Thousands march for tolerance in Germany

Police in Dresden, where the PEGIDA marches began in October, had banned all public open-air gatherings.

Police in Dresden, where the PEGIDA marches began in October, had banned all public open-air gatherings.


More than 17,000 anti-racism demonstrators took to the streets in several German cities on Monday to voice opposition to the PEGIDA anti-Islamic movement, whose own weekly rally was cancelled over a terrorism threat.

The counter-protests drew smaller crowds than last week, when some 100,000 people called for tolerance nationwide.

In Munich, where anti-PEGIDA mobilization has been strong for several weeks, around 10,000 people — half the number of protesters as the week before — gathered, according to police.

Around a thousand people demonstrated in the Bavarian cities of Wuerzburg and Nuremberg, the German news agency DPA reported. Protests were also organized in Berlin and Duesseldorf, and around 6,000 people were on the streets in Magdeburg.

On Monday, PEGIDA — “Patriotic Europeans Against the Islamization of the Occident” — vowed it would rally again next week after a march was cancelled over a terrorism threat.

Police in Dresden, where the PEGIDA marches began in October, had banned all public open-air gatherings within city limits for Monday, citing the “concrete threat” of an assassination attempt against the group’s leaders.

The marches — which have voiced anger against Islam and “criminal asylum seekers” — began with several hundred supporters and have since steadily grown.

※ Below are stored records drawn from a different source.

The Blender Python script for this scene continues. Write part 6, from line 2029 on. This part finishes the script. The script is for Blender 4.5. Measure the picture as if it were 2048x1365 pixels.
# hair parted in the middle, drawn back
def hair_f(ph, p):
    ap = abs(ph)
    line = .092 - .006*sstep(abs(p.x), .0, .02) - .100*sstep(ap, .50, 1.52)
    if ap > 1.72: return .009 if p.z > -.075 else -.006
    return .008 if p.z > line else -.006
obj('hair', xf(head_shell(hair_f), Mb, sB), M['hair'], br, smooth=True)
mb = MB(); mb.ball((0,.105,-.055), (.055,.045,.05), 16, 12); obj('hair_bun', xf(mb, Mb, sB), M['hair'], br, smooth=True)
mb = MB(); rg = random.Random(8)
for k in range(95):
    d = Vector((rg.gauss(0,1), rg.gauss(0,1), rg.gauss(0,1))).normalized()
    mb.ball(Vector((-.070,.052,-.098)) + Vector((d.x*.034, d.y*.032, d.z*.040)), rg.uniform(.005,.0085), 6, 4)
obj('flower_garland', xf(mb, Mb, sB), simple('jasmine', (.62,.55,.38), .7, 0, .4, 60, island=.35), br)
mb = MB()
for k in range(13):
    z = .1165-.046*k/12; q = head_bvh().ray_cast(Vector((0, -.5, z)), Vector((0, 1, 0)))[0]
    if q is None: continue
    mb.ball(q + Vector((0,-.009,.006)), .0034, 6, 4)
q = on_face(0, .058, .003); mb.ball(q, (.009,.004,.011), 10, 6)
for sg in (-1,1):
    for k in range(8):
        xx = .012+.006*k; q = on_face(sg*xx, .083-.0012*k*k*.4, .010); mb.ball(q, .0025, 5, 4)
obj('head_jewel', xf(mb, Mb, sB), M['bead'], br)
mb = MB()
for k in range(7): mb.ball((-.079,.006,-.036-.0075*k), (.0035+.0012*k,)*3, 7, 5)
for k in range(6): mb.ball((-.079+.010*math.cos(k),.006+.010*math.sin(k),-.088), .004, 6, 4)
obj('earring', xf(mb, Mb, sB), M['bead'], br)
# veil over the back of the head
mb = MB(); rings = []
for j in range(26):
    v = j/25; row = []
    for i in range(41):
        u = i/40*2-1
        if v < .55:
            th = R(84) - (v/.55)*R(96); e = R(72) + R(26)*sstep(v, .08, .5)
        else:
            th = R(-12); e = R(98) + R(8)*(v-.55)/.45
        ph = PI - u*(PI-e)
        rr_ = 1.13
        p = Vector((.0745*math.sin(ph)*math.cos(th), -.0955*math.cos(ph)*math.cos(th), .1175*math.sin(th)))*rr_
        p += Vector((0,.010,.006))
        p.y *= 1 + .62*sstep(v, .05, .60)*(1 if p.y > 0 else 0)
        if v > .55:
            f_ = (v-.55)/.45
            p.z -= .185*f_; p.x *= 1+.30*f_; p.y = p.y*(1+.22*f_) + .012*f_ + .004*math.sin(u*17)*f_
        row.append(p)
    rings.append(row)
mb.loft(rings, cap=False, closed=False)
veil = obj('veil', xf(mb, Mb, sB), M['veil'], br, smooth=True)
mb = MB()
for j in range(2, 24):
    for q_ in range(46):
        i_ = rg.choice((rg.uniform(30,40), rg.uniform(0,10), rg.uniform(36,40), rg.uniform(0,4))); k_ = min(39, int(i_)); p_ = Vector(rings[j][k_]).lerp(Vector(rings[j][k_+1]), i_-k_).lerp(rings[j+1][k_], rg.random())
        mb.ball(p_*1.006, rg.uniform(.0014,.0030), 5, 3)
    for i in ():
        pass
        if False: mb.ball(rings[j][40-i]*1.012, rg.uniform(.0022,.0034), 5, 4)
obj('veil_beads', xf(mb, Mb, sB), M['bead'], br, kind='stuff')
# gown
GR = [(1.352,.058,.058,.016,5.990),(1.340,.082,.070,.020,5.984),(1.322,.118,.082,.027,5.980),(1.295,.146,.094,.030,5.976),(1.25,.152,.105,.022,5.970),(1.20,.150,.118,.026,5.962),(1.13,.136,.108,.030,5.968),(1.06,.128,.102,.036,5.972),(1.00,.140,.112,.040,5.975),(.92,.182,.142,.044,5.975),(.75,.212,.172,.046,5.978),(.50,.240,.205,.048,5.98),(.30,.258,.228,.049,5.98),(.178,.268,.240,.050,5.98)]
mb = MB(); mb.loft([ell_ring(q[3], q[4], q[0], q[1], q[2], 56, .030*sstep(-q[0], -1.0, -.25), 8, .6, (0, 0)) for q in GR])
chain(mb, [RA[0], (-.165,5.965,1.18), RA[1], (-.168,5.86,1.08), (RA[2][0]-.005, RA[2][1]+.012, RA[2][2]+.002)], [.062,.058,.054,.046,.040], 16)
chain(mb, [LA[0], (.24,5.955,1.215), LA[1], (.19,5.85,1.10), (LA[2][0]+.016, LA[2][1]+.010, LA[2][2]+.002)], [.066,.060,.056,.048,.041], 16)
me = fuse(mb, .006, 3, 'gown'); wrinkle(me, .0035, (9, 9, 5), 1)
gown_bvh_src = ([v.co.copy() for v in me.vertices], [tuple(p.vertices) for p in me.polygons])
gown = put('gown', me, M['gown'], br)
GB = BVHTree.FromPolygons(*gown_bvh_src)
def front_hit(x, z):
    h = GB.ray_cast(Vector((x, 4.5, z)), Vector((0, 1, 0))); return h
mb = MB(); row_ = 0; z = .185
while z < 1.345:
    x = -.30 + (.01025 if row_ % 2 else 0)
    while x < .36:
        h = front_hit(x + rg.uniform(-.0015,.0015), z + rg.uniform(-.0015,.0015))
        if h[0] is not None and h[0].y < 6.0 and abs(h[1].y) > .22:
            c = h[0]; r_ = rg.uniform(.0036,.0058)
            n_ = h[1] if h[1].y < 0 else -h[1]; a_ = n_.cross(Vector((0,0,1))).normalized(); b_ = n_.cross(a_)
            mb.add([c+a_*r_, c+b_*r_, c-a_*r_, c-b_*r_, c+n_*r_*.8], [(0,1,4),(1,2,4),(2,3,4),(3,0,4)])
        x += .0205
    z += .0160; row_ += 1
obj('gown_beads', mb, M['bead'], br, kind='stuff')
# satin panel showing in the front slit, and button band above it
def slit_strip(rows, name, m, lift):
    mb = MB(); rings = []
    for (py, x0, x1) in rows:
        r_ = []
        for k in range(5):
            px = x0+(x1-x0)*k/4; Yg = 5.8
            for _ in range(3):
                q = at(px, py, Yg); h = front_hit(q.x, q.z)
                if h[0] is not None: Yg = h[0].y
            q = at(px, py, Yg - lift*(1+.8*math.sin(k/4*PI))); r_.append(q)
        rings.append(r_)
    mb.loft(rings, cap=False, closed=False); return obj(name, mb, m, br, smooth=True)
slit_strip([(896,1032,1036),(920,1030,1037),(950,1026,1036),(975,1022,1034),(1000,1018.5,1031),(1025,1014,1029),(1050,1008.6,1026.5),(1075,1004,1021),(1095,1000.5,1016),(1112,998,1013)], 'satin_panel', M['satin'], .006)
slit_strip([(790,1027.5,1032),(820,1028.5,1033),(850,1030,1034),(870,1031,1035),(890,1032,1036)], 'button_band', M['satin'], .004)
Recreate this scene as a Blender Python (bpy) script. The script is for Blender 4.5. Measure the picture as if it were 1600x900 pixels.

They drew a record 25,000 people last week, in the wake of the attacks by radical Islamists in Paris in which 17 people were killed. The same day saw some 100,000 Germans march in counter demonstrations.

PEGIDA in Denmark

Meanwhile, PEGIDA’s Danish wing staged its first rallies on Monday, drawing several hundred people in the capital and in other cities although marchers were outnumbered by counter-demonstrators.

Some 200 PEGIDA supporters turned out in Copenhagen, many carrying torches and signs saying “No to violence and racism”.

Around 300 people attended a counter-demonstration in Noerrebro, a Copenhagen district popular with immigrants and students.

In Aarhus, Denmark’s second largest city, 30 PEGIDA demonstrators were outnumbered by 300 counter-demonstrators.

In the western city of Esbjerg, up to 100 people took part in a demonstration held by Stop the Islamization of Denmark (SIAD) while 400 took part in a counter-protest.